### [Dataset section]
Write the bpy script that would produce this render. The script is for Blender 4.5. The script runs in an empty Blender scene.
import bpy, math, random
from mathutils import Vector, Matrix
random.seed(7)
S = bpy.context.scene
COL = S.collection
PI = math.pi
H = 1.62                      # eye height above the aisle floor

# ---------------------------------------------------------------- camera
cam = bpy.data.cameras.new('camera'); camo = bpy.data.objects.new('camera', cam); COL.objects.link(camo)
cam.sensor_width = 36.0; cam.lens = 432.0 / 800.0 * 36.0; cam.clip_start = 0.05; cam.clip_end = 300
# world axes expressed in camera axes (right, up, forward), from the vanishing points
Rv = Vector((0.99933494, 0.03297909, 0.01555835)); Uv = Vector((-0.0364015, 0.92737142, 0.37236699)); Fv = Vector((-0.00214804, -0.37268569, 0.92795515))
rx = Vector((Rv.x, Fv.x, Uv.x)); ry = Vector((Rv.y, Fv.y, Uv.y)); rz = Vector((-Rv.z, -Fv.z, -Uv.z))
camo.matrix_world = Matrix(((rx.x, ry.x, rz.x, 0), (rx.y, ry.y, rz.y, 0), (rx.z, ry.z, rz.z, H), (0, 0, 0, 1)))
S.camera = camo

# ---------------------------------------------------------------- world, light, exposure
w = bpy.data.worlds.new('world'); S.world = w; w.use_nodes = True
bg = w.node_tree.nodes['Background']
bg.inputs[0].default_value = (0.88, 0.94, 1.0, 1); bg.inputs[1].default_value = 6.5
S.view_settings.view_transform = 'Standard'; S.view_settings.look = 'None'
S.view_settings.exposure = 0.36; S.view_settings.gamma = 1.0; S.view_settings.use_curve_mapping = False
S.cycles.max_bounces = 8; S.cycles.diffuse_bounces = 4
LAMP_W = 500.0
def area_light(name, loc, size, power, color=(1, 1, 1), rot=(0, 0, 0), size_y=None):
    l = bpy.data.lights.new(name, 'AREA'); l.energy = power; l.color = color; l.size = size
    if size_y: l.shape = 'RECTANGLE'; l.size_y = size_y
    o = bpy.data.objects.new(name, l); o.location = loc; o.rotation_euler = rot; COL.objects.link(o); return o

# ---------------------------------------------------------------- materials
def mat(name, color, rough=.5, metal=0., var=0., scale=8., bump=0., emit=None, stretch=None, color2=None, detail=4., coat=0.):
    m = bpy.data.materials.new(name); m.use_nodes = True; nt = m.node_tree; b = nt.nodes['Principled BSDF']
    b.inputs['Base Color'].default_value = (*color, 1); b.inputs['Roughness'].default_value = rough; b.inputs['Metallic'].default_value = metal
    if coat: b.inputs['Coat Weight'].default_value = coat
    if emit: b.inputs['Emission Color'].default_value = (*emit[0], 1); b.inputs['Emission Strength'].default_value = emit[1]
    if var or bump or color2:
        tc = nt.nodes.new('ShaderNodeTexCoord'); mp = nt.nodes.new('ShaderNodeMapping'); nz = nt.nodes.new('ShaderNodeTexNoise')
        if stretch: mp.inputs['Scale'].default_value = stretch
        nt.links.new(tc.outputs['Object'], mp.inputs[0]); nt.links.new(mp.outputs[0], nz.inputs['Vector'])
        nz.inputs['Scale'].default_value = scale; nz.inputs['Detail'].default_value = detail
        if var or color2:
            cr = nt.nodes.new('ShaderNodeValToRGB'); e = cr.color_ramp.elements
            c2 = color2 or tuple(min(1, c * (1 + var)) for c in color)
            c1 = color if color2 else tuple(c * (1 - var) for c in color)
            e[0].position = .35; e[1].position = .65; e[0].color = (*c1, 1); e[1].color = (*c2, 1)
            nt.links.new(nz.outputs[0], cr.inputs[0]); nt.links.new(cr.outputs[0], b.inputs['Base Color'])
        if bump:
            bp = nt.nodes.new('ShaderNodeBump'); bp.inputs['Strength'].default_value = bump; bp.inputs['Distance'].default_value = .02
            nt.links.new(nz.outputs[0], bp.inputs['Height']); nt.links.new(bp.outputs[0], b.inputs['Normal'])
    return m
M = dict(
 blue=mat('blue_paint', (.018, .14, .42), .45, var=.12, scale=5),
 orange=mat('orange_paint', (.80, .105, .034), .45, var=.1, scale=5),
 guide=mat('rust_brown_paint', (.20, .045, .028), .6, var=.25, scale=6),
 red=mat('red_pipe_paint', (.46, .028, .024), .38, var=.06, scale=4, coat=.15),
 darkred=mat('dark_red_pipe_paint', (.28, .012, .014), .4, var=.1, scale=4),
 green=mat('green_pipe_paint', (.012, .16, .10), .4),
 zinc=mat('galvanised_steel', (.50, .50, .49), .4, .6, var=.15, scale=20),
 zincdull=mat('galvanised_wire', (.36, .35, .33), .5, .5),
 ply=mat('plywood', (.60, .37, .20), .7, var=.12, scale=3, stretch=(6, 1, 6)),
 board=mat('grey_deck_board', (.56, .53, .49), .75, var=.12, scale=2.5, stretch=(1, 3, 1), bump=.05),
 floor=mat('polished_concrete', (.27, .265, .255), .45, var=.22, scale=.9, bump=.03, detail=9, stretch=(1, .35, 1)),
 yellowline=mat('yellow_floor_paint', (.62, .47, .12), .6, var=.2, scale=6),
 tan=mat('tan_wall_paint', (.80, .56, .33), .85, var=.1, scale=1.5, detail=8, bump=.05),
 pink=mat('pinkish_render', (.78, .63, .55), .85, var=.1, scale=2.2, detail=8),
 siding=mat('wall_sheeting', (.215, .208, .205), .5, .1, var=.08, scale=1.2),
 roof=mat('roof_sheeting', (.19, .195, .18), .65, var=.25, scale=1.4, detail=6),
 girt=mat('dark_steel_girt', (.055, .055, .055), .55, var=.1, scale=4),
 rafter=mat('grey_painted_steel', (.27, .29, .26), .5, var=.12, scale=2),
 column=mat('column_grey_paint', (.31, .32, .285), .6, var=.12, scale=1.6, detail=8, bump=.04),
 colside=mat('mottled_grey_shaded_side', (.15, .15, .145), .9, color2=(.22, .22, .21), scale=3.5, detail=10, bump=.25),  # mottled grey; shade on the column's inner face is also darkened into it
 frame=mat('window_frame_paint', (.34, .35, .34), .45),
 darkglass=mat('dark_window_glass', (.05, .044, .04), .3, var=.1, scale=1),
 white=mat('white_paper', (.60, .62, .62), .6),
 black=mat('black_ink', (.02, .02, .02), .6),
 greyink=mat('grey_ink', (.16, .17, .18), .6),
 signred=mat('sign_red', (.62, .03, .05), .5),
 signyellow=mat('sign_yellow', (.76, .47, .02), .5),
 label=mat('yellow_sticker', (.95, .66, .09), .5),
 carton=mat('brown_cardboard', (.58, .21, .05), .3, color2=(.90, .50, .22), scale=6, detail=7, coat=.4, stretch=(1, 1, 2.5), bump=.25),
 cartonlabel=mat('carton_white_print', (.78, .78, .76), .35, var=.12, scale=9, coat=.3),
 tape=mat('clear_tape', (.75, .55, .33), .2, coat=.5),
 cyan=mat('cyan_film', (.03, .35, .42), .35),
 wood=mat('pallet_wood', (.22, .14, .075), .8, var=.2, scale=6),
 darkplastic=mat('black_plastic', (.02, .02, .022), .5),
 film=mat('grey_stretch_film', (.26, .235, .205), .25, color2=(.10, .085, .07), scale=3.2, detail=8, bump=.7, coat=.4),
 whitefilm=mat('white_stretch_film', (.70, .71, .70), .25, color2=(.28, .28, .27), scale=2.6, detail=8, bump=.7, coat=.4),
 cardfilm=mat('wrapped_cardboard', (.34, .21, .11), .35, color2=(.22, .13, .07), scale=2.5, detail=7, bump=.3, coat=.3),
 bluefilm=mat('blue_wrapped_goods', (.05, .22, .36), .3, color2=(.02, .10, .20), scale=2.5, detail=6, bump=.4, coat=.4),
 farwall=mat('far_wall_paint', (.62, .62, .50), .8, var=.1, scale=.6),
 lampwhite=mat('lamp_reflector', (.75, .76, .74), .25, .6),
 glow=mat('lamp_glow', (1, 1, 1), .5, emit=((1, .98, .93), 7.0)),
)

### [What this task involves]
Using the data above, restate word for word the lines from its opening line through the line that contains "the aisle floor", and no more.

### [Output for this task]
Write the bpy script that would produce this render. The script is for Blender 4.5. The script runs in an empty Blender scene.
import bpy, math, random
from mathutils import Vector, Matrix
random.seed(7)
S = bpy.context.scene
COL = S.collection
PI = math.pi
H = 1.62                      # eye height above the aisle floor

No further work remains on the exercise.